§ **Set exercise**
In the entries below, find the lines that contain the word "Blender" and copy them.

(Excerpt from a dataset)

************

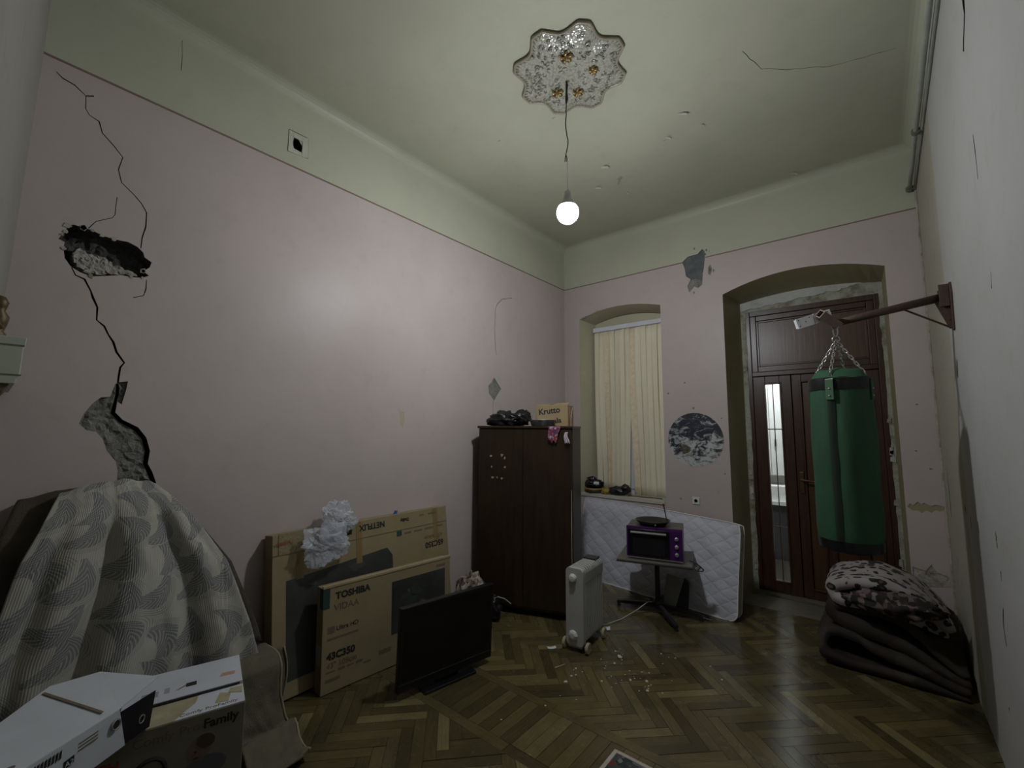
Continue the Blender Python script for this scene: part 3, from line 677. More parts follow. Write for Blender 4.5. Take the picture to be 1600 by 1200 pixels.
mb.build('rose_plate', ROSE, ro, smooth=True)
MB().tube([(x * .985, y * .985, -.012) for x, y in rim], .011, 6, close=True).build('rose_rim', RIM, ro, smooth=True)
mb = MB()
for i in range(0, n_, 2):
    x, y = rim[i]; mb.tube([(x * .97, y * .97, -.016), (x * .91, y * .91, -.021)], .0035, 5)
tag(mb.build('rim_beads', CRYST, ro, smooth=True), kind='stuff')
mb = MB(); r2 = random.Random(11)
for i in range(150):
    rr, th = math.sqrt(r2.random()) * .31 + .015, r2.random() * 2 * PI; c = (rr * math.cos(th), rr * math.sin(th)); a0 = r2.random() * 6.3; s = r2.uniform(.010, .026); dr_ = r2.choice((-1, 1))
    mb.tube([(c[0] + s * (1 - t / 9) * math.cos(a0 + dr_ * t * .62), c[1] + s * (1 - t / 9) * math.sin(a0 + dr_ * t * .62), -.026 - .004 * (t % 3)) for t in range(8)], .0038, 5)
tag(mb.build('relief_scrolls', CRYST, ro, smooth=True), kind='stuff')
for k, (th, s) in enumerate([(-1.15, .06), (.35, .04), (2.7, .06), (1.75, .055)]):
    mb = MB(); cx, cy = .17 * math.cos(th), .17 * math.sin(th)
    for p in range(5): mb.tube([(cx, cy, -.03), (cx + s * .6 * math.cos(p * 1.256), cy + s * .6 * math.sin(p * 1.256), -.044), (cx + s * .75 * math.cos(p * 1.256 + .5), cy + s * .75 * math.sin(p * 1.256 + .5), -.032)], [.008, .013, .007], 6)
    mb.build('gold_flower', GOLD, ro, smooth=True)
BLK = mat('black_wire', (.015, .015, .015), .5); BROWNW = mat('brown_tape', (.10, .06, .03), .6)
wa = Vector((-1.597, 2.54, 0))
wi = thing('hanging_wire', 'black wire with two bare ends hanging from the ceiling rose', 'wire', (wa.x, wa.y, ZC))
MB().tube([(.0, 0, -.02), (.004, 0, -.06), (-.002, .004, -.11), (.002, 0, -.17), (-.006, .004, -.20)], [.004, .011, .008, .012, .006], 7).build('wire_bundle', BLK, wi, smooth=True)
pth = [(-.004 + .007 * math.sin(t * .9) * (t > 2) + (.012 if 8 < t < 12 else 0) * math.sin((t - 8) / 4 * PI), .003 * math.cos(t), -.19 - t * .034) for t in range(13)]
MB().tube(pth, .004, 6).build('wire', BLK, wi, smooth=True)
e = pth[-1]
MB().tube([e, (e[0] - .006, e[1], e[2] - .03), (e[0] - .007, e[1], e[2] - .055)], .0035, 6).tube([e, (e[0] + .009, e[1], e[2] - .035), (e[0] + .009, e[1], e[2] - .06)], .0035, 6).build('wire_end', BLK, wi)
bu = thing('light_bulb', 'glowing cold white bulb hanging bare below the ceiling rose', 'bulb', BULB)
WPL = mat('white_socket_plastic', (.5, .5, .5), .4)
br = .078
# frosted dome glows below the opaque collar, as on an LED lamp
MB().lathe([(br * math.sin(math.radians(4 + i * 7.2)), -br * math.cos(math.radians(4 + i * 7.2))) for i in range(18)], n=32).build('globe', emit_mat('bulb_glow', (.93, .965, 1.0), BULB_POWER / (4 * PI * PI * br * br * .8)), bu, smooth=True)
a_ = math.radians(126)
MB().lathe([(br * math.sin(a_) + .003, -br * math.cos(a_) - .002), (br * .62, .068), (.034, .095), (.026, .115), (.024, .15), (.016, .165), (.004, .17)], n=28).build('collar', WPL, bu, smooth=True)
MB().tube([(0, 0, .16), (.004, .002, .24), (-.002, 0, .32), (.002, 0, .40)], .002, 5).tube([(.003, .003, .16), (-.002, -.002, .26), (.003, 0, .40)], .002, 5).build('flex', WPL, bu)

# ================================================================ RIGHT WALL: PIPES, BRACKET, PUNCHING BAG
PIPE = mat('painted_steel_pipe', (.34, .36, .31), .4, .1, vscale=12); PIPED = mat('dark_conduit', (.14, .14, .12), .5)
pp = thing('pipe_run', 'pale painted pipe and thin conduit along the top of the right wall', 'pipe', (XR, 5.1, 3.93))
MB().tube([(-.045, .03 - t * .36, .0 + t * .36 * .0865) for t in range(11)], .016, 10).build('pipe', PIPE, pp, smooth=True)
MB().tube([(-.012, .03 - t * .36, -.004 + t * .36 * .0865 + .004 * (t % 2)) for t in range(11)], .011, 8).build('conduit', PIPE, pp, smooth=True)
for t in (0.0, 2.35): MB().tube([(-.045, .03 - t * .36, t * .36 * .0865 - .001), (-.045, .03 - t * .36 - .03, t * .36 * .0865 + .002)], .028, 10).box((-.02, .015 - t * .36, t * .36 * .0865), (.05, .03, .03)).build('pipe_clamp', PIPED, pp)
RUST = mat('rusty_brown_steel', (.075, .045, .032), .55, .3, vscale=30, bs=.3, bscale=80)
bt = thing('punching_bag_bracket', 'rusty brown steel wall arm holding up the green punching bag', 'bracket', (XR, 3.77, 2.52))
def L(p): return Vector(p) - Vector((XR, 3.77, 2.52))
TIP = Vector((-.157, 3.54, 2.475)); BASE = Vector((.395, 3.80, 2.612))
MB().tube([L(BASE), L(BASE.lerp(TIP, .5)), L(TIP)], [.027, .025, .023], 12).build('arm', RUST, bt, smooth=True)
MB().prism([(-.025, .17), (-.05, .10), (-.04, .06), (-.012, -.13), (.022, -.13), (.035, .08), (.04, .17)], lambda u, v, d: (d, u, v), -.012, .0).build('wall_plate', RUST, bt, bevel=.003)
MB().b2((-.06, -.02, .10), (-.012, .045, .115)).b2((-.06, -.028, .02), (-.012, -.018, .16)).b2((-.06, .04, .02), (-.012, .05, .14)).build('clevis', RUST, bt, bevel=.002)
MB().prism([(.0, .06), (-.07, .06), (-.012, -.12), (0, -.12)], lambda u, v, d: (u - .012, d, v), -.006, .006).build('gusset', RUST, bt)
MB().tube([L(BASE.lerp(TIP, .36)) + Vector((0, 0, -.02)), (-.015, -.0, -.115)], .006, 7).build('brace_rod', RUST, bt)
for q in ((0, -.06), (.012, .145)): MB().tube([(-.012, q[0], q[1]), (-.024, q[0], q[1])], .012, 6).build('bolt', RUST, bt)
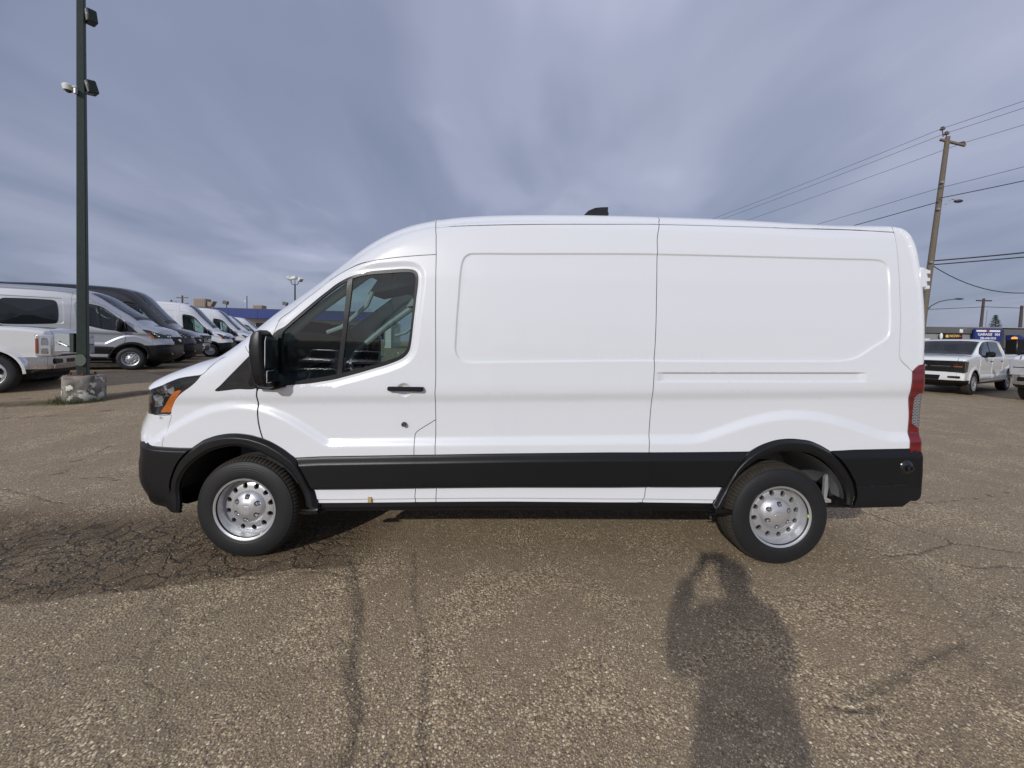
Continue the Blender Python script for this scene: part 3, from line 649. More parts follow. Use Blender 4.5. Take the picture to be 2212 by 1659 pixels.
def crown(sh, W, name_of, pan, inset_of=None):
    """the strip across the vehicle from the left silhouette line over the centre to the right one"""
    S, Nn = sh.S, sh.N; m = len(S)
    lv = np.array([0, .0008, .003, .008, .018, .034, .055, .085, .13, .19, .28, .40, .54, .70, .86, 1.0])   # fraction of delta, 0 = centre
    rows = []; nrm = []
    for q in lv:
        d = sh.delta * q; y = sh.T(S[:, 1]) * .2 * q ** .5 + sh.pil(d, sh.R, sh.n)
        if q == 0: y = np.full(m, W)
        xz = S + Nn * (sh.delta - d)[:, None]
        u = np.clip(1 - d / sh.R, 1e-6, 1); k = np.maximum(1 - u ** sh.n, 1e-9)
        gp = W * k ** (1/sh.n - 1) * u ** (sh.n - 1) / sh.R
        N = np.c_[gp * Nn[:, 0], -np.ones(m), gp * Nn[:, 1]]
        if q == 0: N = np.c_[Nn[:, 0], np.zeros(m), Nn[:, 1]]
        N /= np.linalg.norm(N, axis=1)[:, None]
        rows.append(np.c_[xz[:, 0], np.minimum(y, W), xz[:, 1]]); nrm.append(N)
    full = rows[::-1] + [np.c_[r[:, 0], 2*W - r[:, 1], r[:, 2]] for r in rows[1:]]
    nf = nrm[::-1] + [np.c_[r[:, 0], -r[:, 1], r[:, 2]] for r in nrm[1:]]
    A = np.array(full); NA = np.array(nf); R_ = len(A)
    AF_ = A.reshape(-1, 3); NF_ = NA.reshape(-1, 3); grp = {}
    for i in range(m - 1):
        mx, mz = (S[i] + S[i+1]) / 2
        for r in range(R_ - 1):
            yc = (A[r, i, 1] + A[r+1, i, 1]) / 2; nm = name_of(mx, mz, min(yc, 2*W - yc))
            if not nm: continue
            key = (nm, 'C') if nm not in ('headlight', 'tail_light') else (nm, 'L' if yc < W else 'R')
            grp.setdefault(key, []).append((r*m+i, r*m+i+1, (r+1)*m+i+1, (r+1)*m+i))
    for key, F in grp.items():
        F = np.array(F); u = np.unique(F); mp = np.zeros(len(AF_), int); mp[u] = np.arange(len(u))
        pan.add(key, AF_[u], mp[F].tolist(), NF_[u], 1 if key[0] == 'headlight' else 0)

# ---------------------------------------------------------------- wheels
def disc_mesh(R0, hfun, holes, inner=.0, step=.012, wall=.012):
    """wheel centre: flat disc in x,z with holes, depth hfun(r)"""
    pts = []; edges = []
    def loop(P):
        b = len(pts); pts.extend(P); edges.extend((b+i, b+(i+1) % len(P)) for i in range(len(P)))
    circ = lambda r, n, c=(0, 0): [(c[0]+r*math.cos(2*math.pi*k/n), c[1]+r*math.sin(2*math.pi*k/n)) for k in range(n)]
    loop(circ(R0, 64))
    for h in holes: loop([tuple(p) for p in h])
    for r in np.arange(step, R0, step):
        n = max(6, int(2*math.pi*r/step)); 
        for p in circ(r, n):
            if all(not inside(np.array([p]), np.array(h))[0] for h in holes): pts.append(p)
    vs_, _, tris, _, _, _ = delaunay_2d_cdt([Vector(p) for p in pts], edges, [], 0, 1e-6)
    P = np.array([(v.x, v.y) for v in vs_]); F = np.array(tris); C_ = P[F].mean(1)
    ok = (np.hypot(*C_.T) < R0)
    for h in holes: ok &= ~inside(C_, np.array(h))
    F = F[ok]; r = np.hypot(*P.T); V = np.c_[P[:, 0], hfun(r), P[:, 1]]
    mb = MB(); mb.add(V, [tuple(t) for t in F])
    for h in holes:
        h = np.array(h); n = len(h); rr = np.hypot(*h.T); y = hfun(rr)
        W1 = [(h[i, 0], y[i], h[i, 1]) for i in range(n)] + [(h[i, 0], y[i] + wall, h[i, 1]) for i in range(n)]
        mb.add(W1, [(i, (i+1) % n, (i+1) % n + n, i+n) for i in range(n)])
    return mb

def tyre_mb(R, rb, w, n=160, notch=.007, lugs=72):
    """tyre with its outer side at y=0, tread blocks at the shoulders; centre at origin"""
    s = (R - rb)
    prof = [(.022, rb-.004), (.006, rb+.012), (.0, rb+.30*s), (.0, rb+.52*s), (.006, rb+.72*s), (.014, rb+.83*s), (.020, rb+.845*s), (.026, rb+.90*s), (.040, rb+.955*s), (.058, R-.001), (.072, R)]
    g = w / 5
    for c in (g*1.55, g*2.5, g*3.45): prof += [(c-.008, R), (c-.006, R-.008), (c+.006, R-.008), (c+.008, R)]
    prof += [(w - h, r) for h, r in prof[:11][::-1]]
    mb = MB(); V = []; F = []; m = len(prof)
    for k in range(n * 2):
        a = 2*math.pi*k/(n*2); cut = (k % (2*n//lugs)) == 0
        for h, r in prof:
            rr = r
            sh_ = (h < .078 or h > w-.078) and r > rb+.86*s
            if cut and sh_: rr = r - notch
            V.append((rr*math.cos(a), h, rr*math.sin(a)))
    for k in range(n * 2):
        for j in range(m - 1): F.append((k*m+j, k*m+j+1, ((k+1) % (2*n))*m+j+1, ((k+1) % (2*n))*m+j))
    return mb.add(V, F)
# ================================================================ THE VAN
VW = 1.03; SHIFT = (-1.905, -1.03, 0)
WRAD = .363; WB = 3.81
def skewz(P): return P[:, 1] - .025 * (P[:, 0] - 3.2) * (1 - smooth((P[:, 1] - 1.3) / .3))
class VanShell(Shell):
    def base(s, P):
        d, k = dist_poly(P, s.S); i = np.arange(len(s.S))
        dl = np.interp(k, i, s.delta); R = np.interp(k, i, s.R); n = np.interp(k, i, s.n)
        return s.T(skewz(P)) * np.clip((d + .02) / .1, 0, 1) + s.pil(d + dl, R, n)
T_ = {k: np.array(v) for k, v in TR.items()}
def xl(name):   # z as function of x along a trace
    P = T_[name] if isinstance(name, str) else name; o = np.argsort(P[:, 0]); return lambda x: np.interp(x, P[o, 0], P[o, 1])
def zl(name):   # x as function of z
    P = T_[name] if isinstance(name, str) else name; o = np.argsort(P[:, 1]); return lambda z: np.interp(z, P[o, 1], P[o, 0])
FOUT, FIN, ROUT, RIN = [spline(T_[k], .025) for k in ('far_out', 'far_in', 'rar_out', 'rar_in')]
def close_down(P, z): return np.vstack([P, [(P[-1, 0], z), (P[0, 0], z)]])
OPEN_F, OPEN_R = close_down(FIN, .15), close_down(RIN, .15)
ARCH_F, ARCH_R = close_down(FOUT, .15), close_down(ROUT, .15)
_h = T_['head']; HEAD, AMBER = resample(np.vstack([spline(_h[:20], .02), [(-1.2, .990), (-1.2, 1.02), (-.86, 1.105), (-.70, 1.160)]]), .03, True), spline(T_['amber'], .02, True)
SAIL, WFR, GLS = spline(T_['sail'], .02, True), spline(T_['winframe'], .02, True), spline(T_['glass'], .02, True)
BAR = T_['bar']; REC = spline(T_['recess'], .03, True)
DF, DT, DB = spline(T_['door_front'], .03), spline(T_['door_top'], .03), spline(T_['door_back'], .03)
FLAP, RS, SS, RRS = spline(T_['flap'], .02), spline(T_['roof_seam'], .05), spline(T_['slide_seam'], .03), spline(T_['rear_seam'], .03)
HS, BW, FRS = spline(T_['hood_seam'], .02), spline(T_['bumper_white'], .02), T_['front_roof_seam']
CTF, CTD, CTM, CTR = [resample(T_[k], .04) for k in ('clad_top_front', 'clad_top_door', 'clad_top_mid', 'clad_top_rear')]
CTD = np.vstack([[(CTD[0, 0] - .12, CTD[0, 1] - .008)], CTD]); CB, SB = resample(T_['clad_bot'], .05), resample(T_['sill_bot'], .05)
CB = np.vstack([[(.42, CB[0, 1])], CB, [(3.42, CB[-1, 1])]]); SB = np.vstack([[(.42, SB[0, 1])], SB, [(3.42, SB[-1, 1])]])
CTAIL = spline(np.vstack([T_['tail_l'][::-1], T_['tail'][1:]]), .02)      # left edge of the tail lamp, up and over its top
TOPZ = T_['tail'][-1, 1]
BGAP = resample(T_['bumpgap'], .04)
CTR = np.vstack([CTR, [(4.69, CTR[-1, 1])]])
f_ctf, f_ctd, f_ctm, f_ctr, f_cb, f_sb, f_rs, f_dt, f_hs = [xl(np.asarray(v)) for v in (CTF, CTD, CTM, CTR, CB, SB, RS, DT, HS)]
g_df, g_db, g_ss, g_rr, g_fl, g_tl, g_bw = [zl(np.asarray(v)) for v in (DF, DB, SS, RRS, FLAP[4:], T_['tail_l'], BW[12:] if len(BW) > 12 else BW)]
def ct_all(x):
    return np.where(x < -.1, f_ctf(x), np.where(x < 1.345, f_ctd(x), np.where(x < 3.9, f_ctm(x), f_ctr(x))))
def bell(x, c, w, p): return np.clip(1 - ((x - c) / w) ** 2, 0, 1) ** p
def shelf_z(x): return .85 + .025 * (x - 3.2) + .275 * bell(x, -.05, .64, 1.25) + .165 * bell(x, 3.86, .70, 1.5)
SLX, SLZ = [2.87, 4.362], [1.352, 1.374]
SLOT = np.array([(SLX[0], SLZ[0]-.069), (SLX[0], SLZ[0]), (SLX[1], SLZ[1]), (SLX[1], SLZ[1]-.069)])
TAILP = np.vstack([CTAIL, [(5.2, TOPZ), (5.2, T_['tail_l'][-1, 1])]])
GROOVES = [DF, DT, DB, FLAP, RS, SS, RRS, HS, BW, resample(FRS, .04), T_['cowl_seam']]
_G = GROOVES
def groove_dist(P):
    d = np.full(len(P), 9.)
    for g in _G:
        lo, hi = g.min(0) - .02, g.max(0) + .02
        m = (P[:, 0] > lo[0]) & (P[:, 0] < hi[0]) & (P[:, 1] > lo[1]) & (P[:, 1] < hi[1])
        if m.any(): d[m] = np.minimum(d[m], dist_poly(P[m], g)[0])
    return d
def van_extra(P, groove=True):
    x, z = P[:, 0], P[:, 1]; y = np.zeros(len(P))
    y -= .024 * smooth((shelf_z(x) + .075 - z) / .075) * smooth((x + .85) / .25)
    m = inside(P, REC); dr, _ = dist_poly(P, np.vstack([REC, REC[:1]])); y += np.where(m, .0085 * smooth(dr / .016), 0)
    # slot for the sliding-door rail
    zs = np.interp(x, SLX, SLZ); u = (zs - z); top = smooth(u / .006); bot = smooth((.069 - u) / .012)
    y += .017 * np.minimum(top, bot) * smooth((x - 2.872) / .07) * smooth((4.366 - x) / .07) * ((u > 0) & (u < .069))
    # pressed frame round the door glass
    d, _ = dist_poly(P, WFR); mo = ~inside(P, WFR); y += np.where(mo & (z > 1.22), .010 * (1 - smooth((d - .012) / .045)), 0) + np.where(mo, 0, .010)
    # handle cup
    r = np.hypot((x - 1.120) / .058, (z - 1.203) / .053); y += .022 * smooth((1 - r) / .55)
    if groove:
        y += .005 * (1 - smooth((groove_dist(P) - .0022) / .0018))
        near = (x > 0) & (x < .25) & (z < 1.25) & (z > .7)
        if near.any(): y[near] += .005 * (1 - smooth((dist_poly(P[near], DF)[0] - .0040) / .0022))
    # small crease in the rear bumper and at the end of the front bumper
    c, _ = dist_poly(P, T_['rearcrease']); y += .004 * (1 - smooth(c / .006)) * (x > 4)
    return y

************

§ **Solution for this exercise**
Continue the Blender Python script for this scene: part 3, from line 677. More parts follow. Write for Blender 4.5. Take the picture to be 1600 by 1200 pixels.
Continue the Blender Python script for this scene: part 3, from line 649. More parts follow. Use Blender 4.5. Take the picture to be 2212 by 1659 pixels.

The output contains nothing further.